CME, for its part, says its actions reflect its struggle to balance the wildly diverse interests that meet on the futures market. CME, for instance, initially expanded its hours last May to ensure it did not lose business to ICE, its rival that trades for 22 hours per day and last year introduced grain futures contracts, replicas of CME’s products. The exchange says it considered the full range of customer perspectives when deciding its new hours.
But as a for-profit company, it’s hard to imagine that the CME’s own interests do not play some role in its decisions.
This is a relatively new -- and little studied -- factor. From its birth in 1898, CME operated as a member-owned exchange, a nonprofit organization that ran on membership fees, as did most exchanges during the last century. CME reorganized as a corporation only in 2000, then went public in 2002. In 2007, it acquired the Chicago Board of Trade, where grain contracts had always traded. Today, it derives revenue from both the size and volume of trades executed on its platform. High-frequency traders generally dwarf other traders in volume, and chase markets for prospects of volatility.
How high-frequency traders affect markets remains controversial. Advocates say they create a more efficient market; critics say they drive away real buyers and sellers. A study by the former chief economist at CFTC last year concluded that high-frequency traders profit at the expense of ordinary traders. After news of the research became public, CME accused CFTC of illegally sharing its proprietary data. CFTC has since suspended the program that produced the research.
CFTC has struggled to adapt policies to high-frequency trading. Incidents like the 2010 “flash crash” and the recent AP Twitter hack have directed public attention to the new dangers these “algobot” traders pose to market stability and have increased pressure on regulators to introduce some level of supervision.
In other marketplaces, directors are moving towards placing “speed limits” on trading to limit the advantages offered by raw technology. One proposed system would bundle together incoming orders every few milliseconds and execute them in a random order. While such a plan would do little to help grain traders who lag by minutes, the idea reflects a growing concern that speed advantages are unfair and that the ongoing technological arms race hurts markets.
Germany recently passed a law to curtail high-frequency trading, and its Parliament considered excluding certain commodities from high-frequency trading altogether. "In this way it could be ensured that the biggest risks to the economy which could result from high-frequency trading … are limited," the Parliament said. High-frequency trading accounts for around 40 percent of total trading in Germany, compared to around 60 percent in the U.S. futures market. Australia, Hong Kong and Singapore are also considering regulations.

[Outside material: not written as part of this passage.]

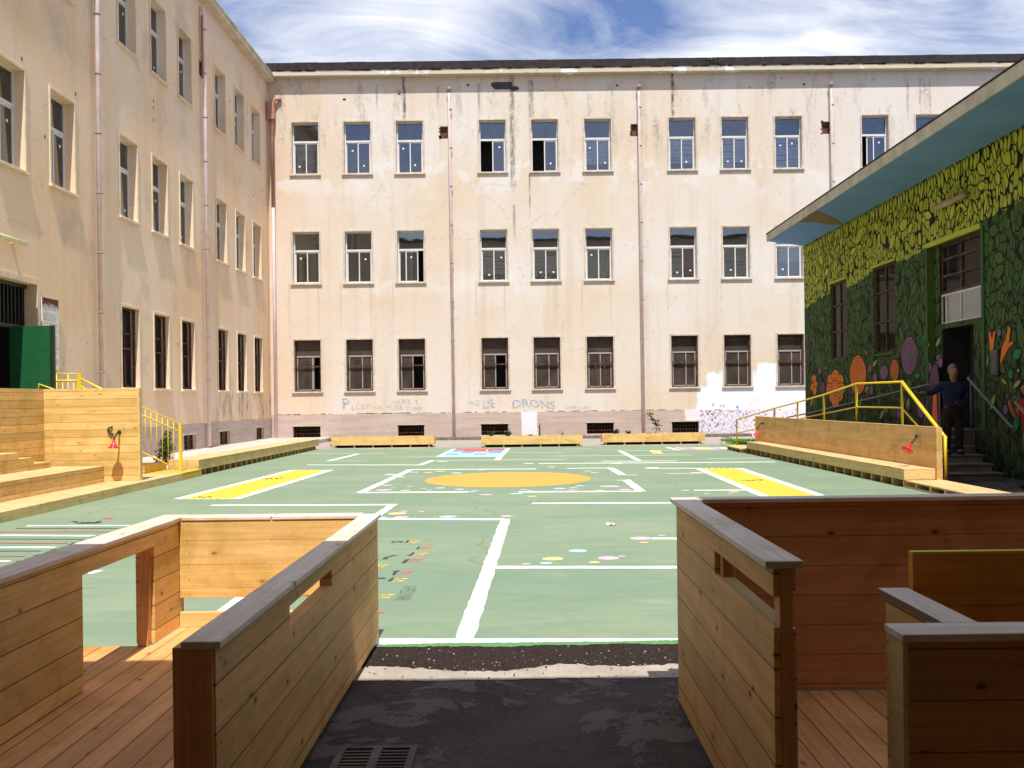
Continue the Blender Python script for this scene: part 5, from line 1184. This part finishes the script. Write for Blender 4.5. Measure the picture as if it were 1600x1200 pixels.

For grain traders the disturbance posed by the new arrangement follows two decades over which corporate decisions and technological advances have transformed their business. Most generally accept the need to adapt their ways to an evolving world, but have watched many of these changes with ambivalence, suspecting that bigger and richer interests use the rise of new technologies as a way to subvert traditional protections.
With this latest change, they fear one of the most basic protections -- dating back more than a century -- has been overrun.